> _GIVEN INSTRUCTION_
Write out the material exactly. Do not include the pictures.

> _INFORMATION SHOWN_

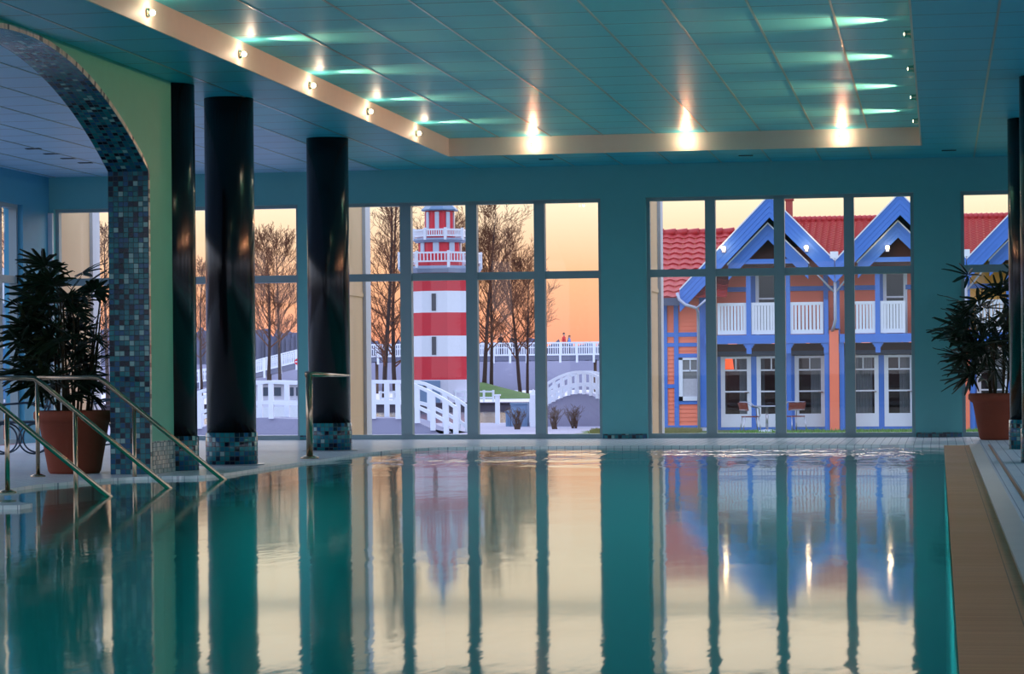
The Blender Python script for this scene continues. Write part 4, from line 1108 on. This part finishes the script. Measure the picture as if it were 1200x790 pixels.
mb.tube([aty(829,350,YPp), aty(816.5,361,YPp)], .035, 6); mb.build('wing_downpipe', GREYPIPE, h1)
# made-up glowing lamp in the room, standing in for an orange door reflection
q = aty(852, 425, YF+1.2); t = thing('door_glow', 'added orange glow behind the first glass door, standing in for a reflection', 'lamp', (q.x,YF+1.2,GZ+.06))
mb = MB(); mb.lathe(q.x,YF+1.2,[(.14,GZ+.06),(.14,GZ+.08),(.015,GZ+.1),(.015,q.z-.2)],14); mb.build('stand', DARK, t)
mb = MB(); mb.lathe(q.x,YF+1.2,[(.2,q.z-.2),(.15,q.z+.2)],20); mb.build('glow_drum', emit('orange door glow', (255,90,40), 1.6), t)
# ---- terrace table and chairs
def cafe_chair(x, y, rz, label):
    t = thing('terrace_chair', label, 'chair', (0,0,0), 'wicker and aluminium terrace chairs')
    mb = MB(); n = 12
    mb.box(-.22,.22,-.21,.21,.42,.45); mb.build('seat', WICKER, t)
    mb = MB(); vs = []
    for i in range(n+1):
        a = PI*(.05+.9*i/n); vs += [(-.05-.22*math.sin(a)+.0, .25*math.cos(a), .60), (-.09-.24*math.sin(a), .27*math.cos(a), .82)]
    mb.add(vs, [(2*i,2*i+1,2*i+3,2*i+2) for i in range(n)]+[], 0, True)
    vs2 = [(v[0]-.02, v[1]*1.05, v[2]) for v in vs]; mb.add(vs2, [(2*i+2,2*i+3,2*i+1,2*i) for i in range(n)], 0, True); mb.build('backrest', WICKER, t)
    mb = MB()
    for z, rr in ((.84,.27),(.62,.25)): mb.tube([(-.08-.22*math.sin(PI*k/10), rr*math.cos(PI*k/10), z) for k in range(11)], .013, 6)
    for s in (-1, 1): mb.tube([(-.08,.27*s,.84),(.08,.27*s,.72),(.2,.24*s,.66),(.22,.23*s,.45)], .014, 6)
    mb.build('arm_frame', ALU, t)
    for sx in (-1, 1):
        for sy in (-1, 1):
            mb = MB(); mb.tube([(.19*sx,.21*sy,.44),(.25*sx,.25*sy,0)], .014, 8); mb.build('leg', ALU, t)
    t.location = (x,y,GZ); t.rotation_euler = (0,0,rz); return t
YT = 70.9
cafe_chair(hxp(882,YT)-.08, YT, .25, 'wicker terrace chair left of the round table'); cafe_chair(hxp(927,YT)+.06, YT+.1, PI-.9, 'wicker terrace chair right of the round table, half behind the window post')
xt = hxp(898,YT); t = thing('terrace_table', 'round terrace table on a pale pedestal in front of the glass doors', 'table', (xt,YT,GZ))
mb = MB(); mb.lathe(xt,YT,[(.40,GZ+.70),(.42,GZ+.715),(.42,GZ+.73),(.40,GZ+.74)],36); mb.build('tabletop', ALU, t)
mb = MB(); mb.lathe(xt,YT,[(.035,GZ+.06),(.035,GZ+.70)],16); mb.build('pedestal', ALU, t)
mb = MB()
for k in range(4):
    a = PI/4+k*PI/2; mb.tube([(xt,YT,GZ+.07),(xt+.3*math.cos(a),YT+.3*math.sin(a),GZ+.03)], .025, 8)
mb.lathe(xt,YT,[(.27,GZ),(.27,GZ+.035),(.06,GZ+.07)],28); mb.build('foot', WHITE, t)
# ---- blue cabin outside the alcove side window
q = aty(14, 470, 47); t = thing('blue_cabin', 'light blue boarded cabin on a brick plinth outside the alcove side window', 'house', (q.x-1,47,GZ))
mb = MB(); boards(mb, q.x-2.2, q.x+.25, GZ+.9, 2.0, 47, .14); mb.box(q.x-2.2,q.x+.25,47.02,49,GZ+.9,2.0); mb.build('wall', BLUECABIN, t)
mb = MB(); mb.box(q.x-2.25,q.x+.3,46.95,49.05,GZ,GZ+.9); mb.build('plinth', BRICKRED, t)
mb = MB(); mb.prism([(q.x-2.5,46.7,1.95),(q.x+.5,46.7,1.95),(q.x-1,46.7,3.2)], (0,2.5,0)); mb.build('roof', SLATE, t)
mb = MB(); mb.box(q.x-.5,q.x-.44,46.9,47,.5,1.6); mb.box(q.x+.04,q.x+.1,46.9,47,.5,1.6); mb.box(q.x-.44,q.x+.04,46.9,47,.5,.56); mb.box(q.x-.44,q.x+.04,46.9,47,1.54,1.6); mb.box(q.x-.23,q.x-.18,46.9,47,.56,1.54); mb.build('window_frame', WHITE, t)
# ================================================================= SKY, LIGHT, CAMERA
w = bpy.data.worlds.new('dusk sky'); SC.world = w; w.use_nodes = True; nt = w.node_tree; nt.nodes.clear(); g = NT(nt)
out = nt.nodes.new('ShaderNodeOutputWorld'); bg = g.n('ShaderNodeBackground')
sp = g.n('ShaderNodeSeparateXYZ'); g.l(g.n('ShaderNodeTexCoord').outputs['Generated'], sp.inputs[0])
el = sp.outputs[2]
sun = g.ramp(g.math('MULTIPLY', el, 4.0), [(0.0,(1.0,.31,.18,1)),(.05,(1.0,.37,.21,1)),(.15,(1.0,.52,.28,1)),(.26,(1.08,.84,.58,1)),(.36,(1.25,.98,.68,1)),(.52,(1.5,1.22,.92,1)),(.75,(2.4,2.3,2.2,1)),(1.0,(1.8,1.9,2.2,1))])
anti = g.ramp(el, [(0.0,SKYB0),(.25,SKYB1),(1.0,SKYB2)])
f = g.n('ShaderNodeMapRange'); f.interpolation_type = 'SMOOTHSTEP'; f.inputs[1].default_value = .1; f.inputs[2].default_value = .8; g.l(sp.outputs[1], f.inputs[0])
c = g.mix(f.outputs[0], anti, sun)
c = g.mix(g.math('LESS_THAN', el, -.002), c, (.18,.18,.24,1))
g.l(c, bg.inputs[0]); bg.inputs[1].default_value = SKYS; g.l(bg.outputs[0], out.inputs[0])
cam = bpy.data.cameras.new('camera'); co = bpy.data.objects.new('camera', cam); COL.objects.link(co)
cam.sensor_width = 36; cam.lens = 36*F_PX/1200; cam.clip_end = 2000; cam.clip_start = .05
cam.shift_x = 0; cam.shift_y = (CYP-395)/1200
M = Matrix((( _XR.x,_UP.x,-_FW.x,0),(_XR.y,_UP.y,-_FW.y,0),(_XR.z,_UP.z,-_FW.z,EYE),(0,0,0,1)))
co.matrix_world = M; SC.camera = co
vs_ = SC.view_settings; SC.display_settings.display_device = 'sRGB'; vs_.view_transform = 'Standard'; vs_.look = 'None'; vs_.exposure = EXPO; vs_.gamma = 1; vs_.use_curve_mapping = False
SC.cycles.max_bounces = 10; SC.cycles.transparent_max_bounces = 24; SC.cycles.sample_clamp_indirect = 4.0
SC.cycles.caustics_reflective = False; SC.cycles.caustics_refractive = False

> _SOLUTION FOR THIS TASK_
The Blender Python script for this scene continues. Write part 4, from line 1108 on. This part finishes the script. Measure the picture as if it were 1200x790 pixels.
mb.tube([aty(829,350,YPp), aty(816.5,361,YPp)], .035, 6); mb.build('wing_downpipe', GREYPIPE, h1)
# made-up glowing lamp in the room, standing in for an orange door reflection
q = aty(852, 425, YF+1.2); t = thing('door_glow', 'added orange glow behind the first glass door, standing in for a reflection', 'lamp', (q.x,YF+1.2,GZ+.06))
mb = MB(); mb.lathe(q.x,YF+1.2,[(.14,GZ+.06),(.14,GZ+.08),(.015,GZ+.1),(.015,q.z-.2)],14); mb.build('stand', DARK, t)
mb = MB(); mb.lathe(q.x,YF+1.2,[(.2,q.z-.2),(.15,q.z+.2)],20); mb.build('glow_drum', emit('orange door glow', (255,90,40), 1.6), t)
# ---- terrace table and chairs
def cafe_chair(x, y, rz, label):
    t = thing('terrace_chair', label, 'chair', (0,0,0), 'wicker and aluminium terrace chairs')
    mb = MB(); n = 12
    mb.box(-.22,.22,-.21,.21,.42,.45); mb.build('seat', WICKER, t)
    mb = MB(); vs = []
    for i in range(n+1):
        a = PI*(.05+.9*i/n); vs += [(-.05-.22*math.sin(a)+.0, .25*math.cos(a), .60), (-.09-.24*math.sin(a), .27*math.cos(a), .82)]
    mb.add(vs, [(2*i,2*i+1,2*i+3,2*i+2) for i in range(n)]+[], 0, True)
    vs2 = [(v[0]-.02, v[1]*1.05, v[2]) for v in vs]; mb.add(vs2, [(2*i+2,2*i+3,2*i+1,2*i) for i in range(n)], 0, True); mb.build('backrest', WICKER, t)
    mb = MB()
    for z, rr in ((.84,.27),(.62,.25)): mb.tube([(-.08-.22*math.sin(PI*k/10), rr*math.cos(PI*k/10), z) for k in range(11)], .013, 6)
    for s in (-1, 1): mb.tube([(-.08,.27*s,.84),(.08,.27*s,.72),(.2,.24*s,.66),(.22,.23*s,.45)], .014, 6)
    mb.build('arm_frame', ALU, t)
    for sx in (-1, 1):
        for sy in (-1, 1):
            mb = MB(); mb.tube([(.19*sx,.21*sy,.44),(.25*sx,.25*sy,0)], .014, 8); mb.build('leg', ALU, t)
    t.location = (x,y,GZ); t.rotation_euler = (0,0,rz); return t
YT = 70.9
cafe_chair(hxp(882,YT)-.08, YT, .25, 'wicker terrace chair left of the round table'); cafe_chair(hxp(927,YT)+.06, YT+.1, PI-.9, 'wicker terrace chair right of the round table, half behind the window post')
xt = hxp(898,YT); t = thing('terrace_table', 'round terrace table on a pale pedestal in front of the glass doors', 'table', (xt,YT,GZ))
mb = MB(); mb.lathe(xt,YT,[(.40,GZ+.70),(.42,GZ+.715),(.42,GZ+.73),(.40,GZ+.74)],36); mb.build('tabletop', ALU, t)
mb = MB(); mb.lathe(xt,YT,[(.035,GZ+.06),(.035,GZ+.70)],16); mb.build('pedestal', ALU, t)
mb = MB()
for k in range(4):
    a = PI/4+k*PI/2; mb.tube([(xt,YT,GZ+.07),(xt+.3*math.cos(a),YT+.3*math.sin(a),GZ+.03)], .025, 8)
mb.lathe(xt,YT,[(.27,GZ),(.27,GZ+.035),(.06,GZ+.07)],28); mb.build('foot', WHITE, t)
# ---- blue cabin outside the alcove side window
q = aty(14, 470, 47); t = thing('blue_cabin', 'light blue boarded cabin on a brick plinth outside the alcove side window', 'house', (q.x-1,47,GZ))
mb = MB(); boards(mb, q.x-2.2, q.x+.25, GZ+.9, 2.0, 47, .14); mb.box(q.x-2.2,q.x+.25,47.02,49,GZ+.9,2.0); mb.build('wall', BLUECABIN, t)
mb = MB(); mb.box(q.x-2.25,q.x+.3,46.95,49.05,GZ,GZ+.9); mb.build('plinth', BRICKRED, t)
mb = MB(); mb.prism([(q.x-2.5,46.7,1.95),(q.x+.5,46.7,1.95),(q.x-1,46.7,3.2)], (0,2.5,0)); mb.build('roof', SLATE, t)
mb = MB(); mb.box(q.x-.5,q.x-.44,46.9,47,.5,1.6); mb.box(q.x+.04,q.x+.1,46.9,47,.5,1.6); mb.box(q.x-.44,q.x+.04,46.9,47,.5,.56); mb.box(q.x-.44,q.x+.04,46.9,47,1.54,1.6); mb.box(q.x-.23,q.x-.18,46.9,47,.56,1.54); mb.build('window_frame', WHITE, t)
# ================================================================= SKY, LIGHT, CAMERA
w = bpy.data.worlds.new('dusk sky'); SC.world = w; w.use_nodes = True; nt = w.node_tree; nt.nodes.clear(); g = NT(nt)
out = nt.nodes.new('ShaderNodeOutputWorld'); bg = g.n('ShaderNodeBackground')
sp = g.n('ShaderNodeSeparateXYZ'); g.l(g.n('ShaderNodeTexCoord').outputs['Generated'], sp.inputs[0])
el = sp.outputs[2]
sun = g.ramp(g.math('MULTIPLY', el, 4.0), [(0.0,(1.0,.31,.18,1)),(.05,(1.0,.37,.21,1)),(.15,(1.0,.52,.28,1)),(.26,(1.08,.84,.58,1)),(.36,(1.25,.98,.68,1)),(.52,(1.5,1.22,.92,1)),(.75,(2.4,2.3,2.2,1)),(1.0,(1.8,1.9,2.2,1))])
anti = g.ramp(el, [(0.0,SKYB0),(.25,SKYB1),(1.0,SKYB2)])
f = g.n('ShaderNodeMapRange'); f.interpolation_type = 'SMOOTHSTEP'; f.inputs[1].default_value = .1; f.inputs[2].default_value = .8; g.l(sp.outputs[1], f.inputs[0])
c = g.mix(f.outputs[0], anti, sun)
c = g.mix(g.math('LESS_THAN', el, -.002), c, (.18,.18,.24,1))
g.l(c, bg.inputs[0]); bg.inputs[1].default_value = SKYS; g.l(bg.outputs[0], out.inputs[0])
cam = bpy.data.cameras.new('camera'); co = bpy.data.objects.new('camera', cam); COL.objects.link(co)
cam.sensor_width = 36; cam.lens = 36*F_PX/1200; cam.clip_end = 2000; cam.clip_start = .05
cam.shift_x = 0; cam.shift_y = (CYP-395)/1200
M = Matrix((( _XR.x,_UP.x,-_FW.x,0),(_XR.y,_UP.y,-_FW.y,0),(_XR.z,_UP.z,-_FW.z,EYE),(0,0,0,1)))
co.matrix_world = M; SC.camera = co
vs_ = SC.view_settings; SC.display_settings.display_device = 'sRGB'; vs_.view_transform = 'Standard'; vs_.look = 'None'; vs_.exposure = EXPO; vs_.gamma = 1; vs_.use_curve_mapping = False
SC.cycles.max_bounces = 10; SC.cycles.transparent_max_bounces = 24; SC.cycles.sample_clamp_indirect = 4.0
SC.cycles.caustics_reflective = False; SC.cycles.caustics_refractive = False